抗告人平沢薫は本件不動産競売事件において競売法第二七条第三項各号の利害関係人ではないから、本件競落の許否につき異議を主張しうべきものではなく、本件抗告は不適法として却下を免れない。

抗告人桑原好子の抗告理由は別紙のとおりである。

しかし、(一)本件債権者東京信用保証協会は債務者兼所有者有限会社桑原商店(以下桑原商店という)の委託を受け、同会社の株式会社東京都民銀行(以下都民銀行という)に対する債務につき保証していたところ、昭和四五年七月三日債務者に代位して、その債務貸金残元本五九〇万円を弁済したことにより、債務者に対して求償権を取得するとともに、その求償権の範囲内で当然債権者たりし都民銀行に代位するのであり、その結果都民銀行の有した本件抵当権は当然本件債権者に移転し、債権者はその求償権を確保するためこの抵当権を実行しうることは明らかである。

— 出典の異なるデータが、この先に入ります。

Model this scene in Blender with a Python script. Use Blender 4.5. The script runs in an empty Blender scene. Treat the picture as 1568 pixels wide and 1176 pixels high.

従つて本件競売は債権なくして行なわれるものと同じであるとする所論は理由がない。また(二)抗告人桑原は債務者たる桑原商店の連帯保証人であるから、これに対する競売期日の通知を缺く本件競売は違法であるというが、保証債務は主たる債務に附従するものであり、主たる債務者に対する履行の請求が保証人に対してもその効力を及ぼすとひとしく、抵当権実行における競売手続に参加させるためにする各期日の通知も主たる債務者に対してすれば、当然その通知の効力は保証人にも及ぶものと解すべきである。従つて保証人たる抗告人桑原に対する期日の通知がないことを理由として右競落を違法とすることはできない。その他記録を精査しても原決定にはこれを取り消すべきかしを発見することはできないから、本件抗告人桑原の抗告は理由のないものとして棄却すべきである。